### Exercise goal
Print the lines of the listing below verbatim from its first line through the line bearing "b = MB(); b.box(-1.83, XL-T-0.002, 6.72, 7.9, 2.80, 8.0);". Any pictures are to be omitted.

::::

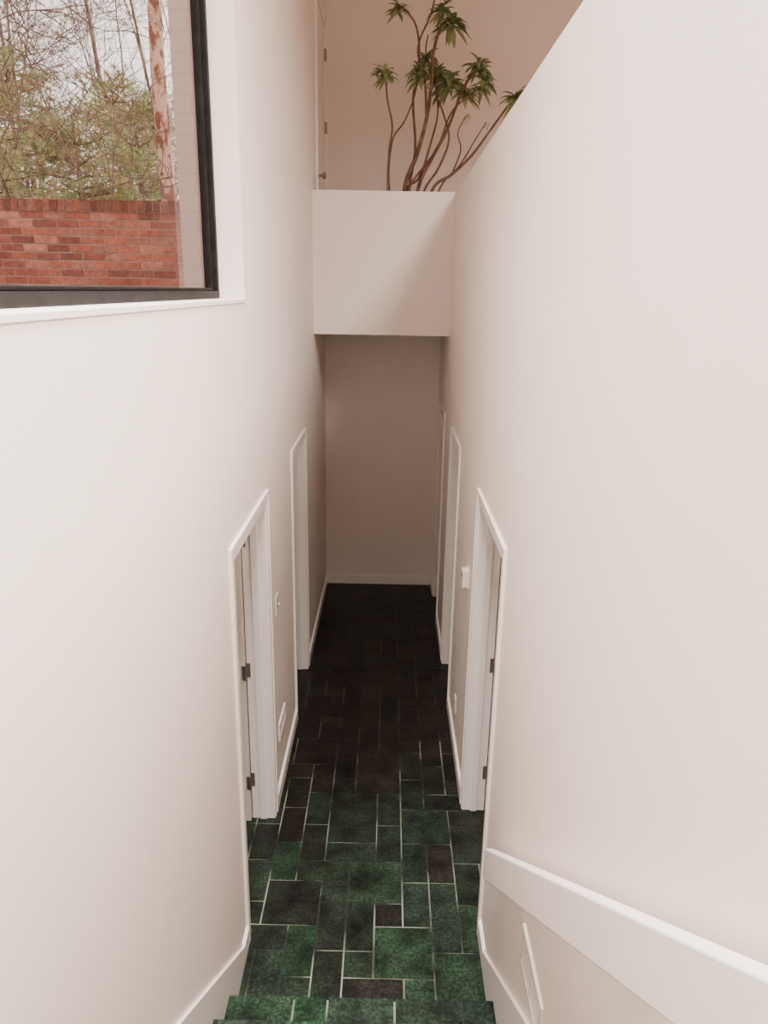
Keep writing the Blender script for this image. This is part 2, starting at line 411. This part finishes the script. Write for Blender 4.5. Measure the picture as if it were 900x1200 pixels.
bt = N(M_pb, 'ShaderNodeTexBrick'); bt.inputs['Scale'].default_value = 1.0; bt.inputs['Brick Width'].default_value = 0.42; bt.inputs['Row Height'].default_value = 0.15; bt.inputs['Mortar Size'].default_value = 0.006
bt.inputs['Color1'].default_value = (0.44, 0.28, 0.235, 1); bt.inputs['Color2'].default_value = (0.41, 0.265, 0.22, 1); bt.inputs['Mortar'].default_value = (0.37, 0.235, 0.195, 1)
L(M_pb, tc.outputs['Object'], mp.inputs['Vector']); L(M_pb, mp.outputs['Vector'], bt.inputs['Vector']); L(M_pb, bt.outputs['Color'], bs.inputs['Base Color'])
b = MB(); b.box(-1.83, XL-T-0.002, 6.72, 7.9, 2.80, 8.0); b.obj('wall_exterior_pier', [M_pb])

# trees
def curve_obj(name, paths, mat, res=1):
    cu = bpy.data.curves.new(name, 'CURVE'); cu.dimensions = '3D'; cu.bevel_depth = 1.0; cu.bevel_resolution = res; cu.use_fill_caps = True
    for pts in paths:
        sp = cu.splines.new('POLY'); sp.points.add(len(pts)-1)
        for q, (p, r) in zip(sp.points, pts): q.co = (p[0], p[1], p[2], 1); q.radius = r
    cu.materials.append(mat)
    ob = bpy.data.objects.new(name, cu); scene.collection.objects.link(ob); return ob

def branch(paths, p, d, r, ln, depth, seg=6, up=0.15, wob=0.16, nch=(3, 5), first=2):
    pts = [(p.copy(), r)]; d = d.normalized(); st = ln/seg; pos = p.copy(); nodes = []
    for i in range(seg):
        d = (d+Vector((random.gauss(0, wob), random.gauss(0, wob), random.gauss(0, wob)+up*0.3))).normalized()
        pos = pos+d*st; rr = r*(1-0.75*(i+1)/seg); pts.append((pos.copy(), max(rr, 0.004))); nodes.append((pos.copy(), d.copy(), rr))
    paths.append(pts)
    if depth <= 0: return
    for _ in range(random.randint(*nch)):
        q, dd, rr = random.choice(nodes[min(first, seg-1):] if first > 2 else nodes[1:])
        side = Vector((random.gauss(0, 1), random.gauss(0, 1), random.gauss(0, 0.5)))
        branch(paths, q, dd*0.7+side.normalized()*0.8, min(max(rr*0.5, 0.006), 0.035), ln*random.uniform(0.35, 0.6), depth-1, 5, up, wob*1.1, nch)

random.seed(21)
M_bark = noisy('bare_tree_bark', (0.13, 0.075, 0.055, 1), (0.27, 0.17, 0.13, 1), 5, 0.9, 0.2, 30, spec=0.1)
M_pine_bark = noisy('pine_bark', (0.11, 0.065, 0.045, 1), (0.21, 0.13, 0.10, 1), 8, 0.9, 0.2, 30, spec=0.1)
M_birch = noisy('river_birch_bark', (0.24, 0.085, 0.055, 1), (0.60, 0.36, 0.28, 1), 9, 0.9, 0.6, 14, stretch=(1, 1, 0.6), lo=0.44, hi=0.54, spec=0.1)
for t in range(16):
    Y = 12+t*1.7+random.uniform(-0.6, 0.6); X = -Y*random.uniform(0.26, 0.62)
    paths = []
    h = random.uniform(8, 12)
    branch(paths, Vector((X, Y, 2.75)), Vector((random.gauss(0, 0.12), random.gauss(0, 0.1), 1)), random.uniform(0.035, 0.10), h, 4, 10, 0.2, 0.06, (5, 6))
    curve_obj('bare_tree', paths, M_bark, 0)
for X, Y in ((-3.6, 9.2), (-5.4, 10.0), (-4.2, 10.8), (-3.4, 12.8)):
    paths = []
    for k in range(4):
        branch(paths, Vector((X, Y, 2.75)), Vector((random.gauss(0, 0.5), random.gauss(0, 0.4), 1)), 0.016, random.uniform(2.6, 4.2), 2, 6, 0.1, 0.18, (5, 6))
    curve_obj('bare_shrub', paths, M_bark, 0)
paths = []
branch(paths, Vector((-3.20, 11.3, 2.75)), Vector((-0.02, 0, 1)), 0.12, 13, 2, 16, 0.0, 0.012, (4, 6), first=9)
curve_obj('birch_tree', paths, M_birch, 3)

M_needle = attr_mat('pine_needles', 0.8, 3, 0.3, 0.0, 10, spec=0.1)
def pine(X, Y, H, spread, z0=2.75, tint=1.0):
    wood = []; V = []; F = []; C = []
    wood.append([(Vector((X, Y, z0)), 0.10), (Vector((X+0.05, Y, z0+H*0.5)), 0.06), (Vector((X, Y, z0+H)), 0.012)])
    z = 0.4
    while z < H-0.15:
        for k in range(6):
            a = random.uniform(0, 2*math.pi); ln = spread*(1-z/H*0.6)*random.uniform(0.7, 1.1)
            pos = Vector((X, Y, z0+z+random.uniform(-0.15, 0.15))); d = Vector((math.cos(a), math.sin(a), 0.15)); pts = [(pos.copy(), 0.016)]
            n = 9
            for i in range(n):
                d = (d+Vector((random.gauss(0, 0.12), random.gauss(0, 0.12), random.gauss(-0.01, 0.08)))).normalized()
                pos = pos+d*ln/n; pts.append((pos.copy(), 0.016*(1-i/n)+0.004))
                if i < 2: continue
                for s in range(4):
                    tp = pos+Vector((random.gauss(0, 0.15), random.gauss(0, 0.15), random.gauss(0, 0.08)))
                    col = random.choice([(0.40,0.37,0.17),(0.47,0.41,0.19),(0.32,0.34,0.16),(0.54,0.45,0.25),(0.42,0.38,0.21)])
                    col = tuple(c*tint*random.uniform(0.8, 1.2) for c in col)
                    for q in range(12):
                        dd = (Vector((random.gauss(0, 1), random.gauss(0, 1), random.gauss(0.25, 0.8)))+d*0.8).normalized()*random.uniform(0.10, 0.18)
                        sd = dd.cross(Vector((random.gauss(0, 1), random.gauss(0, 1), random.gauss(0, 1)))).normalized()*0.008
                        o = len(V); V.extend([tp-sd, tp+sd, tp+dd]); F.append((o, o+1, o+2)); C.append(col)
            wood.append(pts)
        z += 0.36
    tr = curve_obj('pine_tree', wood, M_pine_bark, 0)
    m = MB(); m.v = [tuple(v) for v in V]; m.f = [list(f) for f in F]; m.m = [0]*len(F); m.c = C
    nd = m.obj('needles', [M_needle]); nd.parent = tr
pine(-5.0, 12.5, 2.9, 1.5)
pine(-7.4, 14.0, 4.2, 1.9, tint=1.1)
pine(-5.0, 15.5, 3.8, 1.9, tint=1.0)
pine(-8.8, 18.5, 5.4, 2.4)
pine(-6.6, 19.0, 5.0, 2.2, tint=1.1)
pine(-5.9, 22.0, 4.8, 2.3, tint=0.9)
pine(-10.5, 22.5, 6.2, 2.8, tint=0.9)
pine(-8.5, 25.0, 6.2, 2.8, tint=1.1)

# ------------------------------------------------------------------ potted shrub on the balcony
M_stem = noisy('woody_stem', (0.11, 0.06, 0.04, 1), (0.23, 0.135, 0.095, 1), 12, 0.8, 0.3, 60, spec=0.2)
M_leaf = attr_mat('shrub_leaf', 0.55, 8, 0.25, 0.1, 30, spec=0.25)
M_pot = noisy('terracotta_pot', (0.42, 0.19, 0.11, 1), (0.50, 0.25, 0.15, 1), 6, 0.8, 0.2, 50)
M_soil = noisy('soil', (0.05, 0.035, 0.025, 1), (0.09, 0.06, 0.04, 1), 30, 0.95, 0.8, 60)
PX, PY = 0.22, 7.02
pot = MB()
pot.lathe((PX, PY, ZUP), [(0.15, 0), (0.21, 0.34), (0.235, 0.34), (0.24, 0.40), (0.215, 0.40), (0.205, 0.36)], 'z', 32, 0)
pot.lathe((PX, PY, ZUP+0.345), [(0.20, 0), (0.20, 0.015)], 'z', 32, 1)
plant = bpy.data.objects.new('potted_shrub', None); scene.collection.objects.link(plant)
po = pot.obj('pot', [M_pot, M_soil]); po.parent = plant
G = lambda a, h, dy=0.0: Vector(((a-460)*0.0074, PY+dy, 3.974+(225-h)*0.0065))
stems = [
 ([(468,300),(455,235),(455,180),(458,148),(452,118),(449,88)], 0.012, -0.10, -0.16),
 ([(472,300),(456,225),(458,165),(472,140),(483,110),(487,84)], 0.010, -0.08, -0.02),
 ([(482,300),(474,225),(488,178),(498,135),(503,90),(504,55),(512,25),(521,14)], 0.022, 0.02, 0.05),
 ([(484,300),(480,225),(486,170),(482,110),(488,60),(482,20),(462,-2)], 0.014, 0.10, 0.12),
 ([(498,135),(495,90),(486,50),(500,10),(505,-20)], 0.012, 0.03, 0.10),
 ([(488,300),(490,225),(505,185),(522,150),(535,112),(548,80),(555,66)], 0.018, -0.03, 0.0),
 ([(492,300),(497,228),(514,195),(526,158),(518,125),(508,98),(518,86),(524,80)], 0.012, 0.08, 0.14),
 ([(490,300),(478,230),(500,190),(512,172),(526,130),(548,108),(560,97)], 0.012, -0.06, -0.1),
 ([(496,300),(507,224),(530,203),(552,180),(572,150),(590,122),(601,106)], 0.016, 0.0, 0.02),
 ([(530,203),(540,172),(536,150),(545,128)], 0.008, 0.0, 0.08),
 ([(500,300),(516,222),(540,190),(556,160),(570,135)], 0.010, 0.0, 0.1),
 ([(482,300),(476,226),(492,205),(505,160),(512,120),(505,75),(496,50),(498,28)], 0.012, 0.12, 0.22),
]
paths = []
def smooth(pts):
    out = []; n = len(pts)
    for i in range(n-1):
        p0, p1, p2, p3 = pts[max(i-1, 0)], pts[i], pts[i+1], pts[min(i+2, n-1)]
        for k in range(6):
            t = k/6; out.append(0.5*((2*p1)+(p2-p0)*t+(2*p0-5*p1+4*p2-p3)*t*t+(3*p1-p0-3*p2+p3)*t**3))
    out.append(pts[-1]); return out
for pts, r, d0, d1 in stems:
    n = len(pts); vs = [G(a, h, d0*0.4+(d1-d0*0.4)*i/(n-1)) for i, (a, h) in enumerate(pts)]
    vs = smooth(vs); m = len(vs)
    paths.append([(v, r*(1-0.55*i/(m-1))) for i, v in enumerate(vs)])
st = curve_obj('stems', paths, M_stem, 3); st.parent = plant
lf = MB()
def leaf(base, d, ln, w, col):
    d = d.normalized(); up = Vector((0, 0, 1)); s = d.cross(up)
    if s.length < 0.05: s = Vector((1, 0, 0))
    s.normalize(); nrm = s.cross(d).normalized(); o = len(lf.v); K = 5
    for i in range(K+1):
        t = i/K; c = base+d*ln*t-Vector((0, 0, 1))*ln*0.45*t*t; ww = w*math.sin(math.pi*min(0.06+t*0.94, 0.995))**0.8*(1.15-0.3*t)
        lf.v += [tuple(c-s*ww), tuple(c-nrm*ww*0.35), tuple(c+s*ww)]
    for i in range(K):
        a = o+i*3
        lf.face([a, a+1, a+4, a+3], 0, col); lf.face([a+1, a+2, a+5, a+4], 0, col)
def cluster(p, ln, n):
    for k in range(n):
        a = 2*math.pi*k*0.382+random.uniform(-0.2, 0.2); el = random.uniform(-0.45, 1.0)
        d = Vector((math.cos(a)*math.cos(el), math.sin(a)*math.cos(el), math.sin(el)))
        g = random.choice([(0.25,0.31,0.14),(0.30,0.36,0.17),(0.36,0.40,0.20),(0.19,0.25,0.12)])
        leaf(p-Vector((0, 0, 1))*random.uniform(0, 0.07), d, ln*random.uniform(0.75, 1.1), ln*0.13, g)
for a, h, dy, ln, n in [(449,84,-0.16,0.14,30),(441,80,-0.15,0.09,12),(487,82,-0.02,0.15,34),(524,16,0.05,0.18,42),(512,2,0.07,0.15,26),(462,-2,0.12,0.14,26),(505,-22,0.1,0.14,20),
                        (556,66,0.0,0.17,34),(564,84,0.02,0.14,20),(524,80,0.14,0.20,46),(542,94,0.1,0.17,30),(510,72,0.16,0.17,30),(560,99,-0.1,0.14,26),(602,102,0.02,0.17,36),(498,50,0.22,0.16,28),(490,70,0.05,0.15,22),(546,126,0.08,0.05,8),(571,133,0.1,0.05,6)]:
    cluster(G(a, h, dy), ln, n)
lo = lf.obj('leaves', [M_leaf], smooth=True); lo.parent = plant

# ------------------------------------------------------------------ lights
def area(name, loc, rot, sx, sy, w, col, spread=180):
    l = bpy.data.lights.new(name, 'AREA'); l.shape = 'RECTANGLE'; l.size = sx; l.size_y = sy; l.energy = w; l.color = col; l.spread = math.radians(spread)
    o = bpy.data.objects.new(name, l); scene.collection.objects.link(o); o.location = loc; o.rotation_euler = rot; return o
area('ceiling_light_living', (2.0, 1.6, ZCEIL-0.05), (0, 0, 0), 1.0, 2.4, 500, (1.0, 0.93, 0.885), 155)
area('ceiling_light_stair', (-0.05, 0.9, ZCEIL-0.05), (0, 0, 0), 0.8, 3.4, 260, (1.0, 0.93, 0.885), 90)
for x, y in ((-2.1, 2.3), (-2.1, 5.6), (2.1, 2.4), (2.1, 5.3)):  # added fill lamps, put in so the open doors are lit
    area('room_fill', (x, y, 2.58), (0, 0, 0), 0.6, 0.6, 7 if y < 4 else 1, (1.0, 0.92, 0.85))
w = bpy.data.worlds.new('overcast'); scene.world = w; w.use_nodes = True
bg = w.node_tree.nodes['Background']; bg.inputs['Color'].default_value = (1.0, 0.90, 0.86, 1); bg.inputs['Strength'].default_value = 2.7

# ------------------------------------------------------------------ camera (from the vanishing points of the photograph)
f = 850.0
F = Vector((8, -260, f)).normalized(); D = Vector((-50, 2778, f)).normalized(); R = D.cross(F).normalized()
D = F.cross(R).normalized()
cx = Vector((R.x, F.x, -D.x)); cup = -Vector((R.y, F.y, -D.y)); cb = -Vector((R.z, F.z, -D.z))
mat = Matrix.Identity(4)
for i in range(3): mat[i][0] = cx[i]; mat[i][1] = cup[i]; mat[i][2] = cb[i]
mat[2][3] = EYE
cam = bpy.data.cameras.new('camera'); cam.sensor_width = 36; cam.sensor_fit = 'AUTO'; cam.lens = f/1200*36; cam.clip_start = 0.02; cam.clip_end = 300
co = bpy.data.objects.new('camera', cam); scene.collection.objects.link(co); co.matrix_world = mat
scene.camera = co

::::

### Result
Keep writing the Blender script for this image. This is part 2, starting at line 411. This part finishes the script. Write for Blender 4.5. Measure the picture as if it were 900x1200 pixels.
bt = N(M_pb, 'ShaderNodeTexBrick'); bt.inputs['Scale'].default_value = 1.0; bt.inputs['Brick Width'].default_value = 0.42; bt.inputs['Row Height'].default_value = 0.15; bt.inputs['Mortar Size'].default_value = 0.006
bt.inputs['Color1'].default_value = (0.44, 0.28, 0.235, 1); bt.inputs['Color2'].default_value = (0.41, 0.265, 0.22, 1); bt.inputs['Mortar'].default_value = (0.37, 0.235, 0.195, 1)
L(M_pb, tc.outputs['Object'], mp.inputs['Vector']); L(M_pb, mp.outputs['Vector'], bt.inputs['Vector']); L(M_pb, bt.outputs['Color'], bs.inputs['Base Color'])
b = MB(); b.box(-1.83, XL-T-0.002, 6.72, 7.9, 2.80, 8.0); b.obj('wall_exterior_pier', [M_pb])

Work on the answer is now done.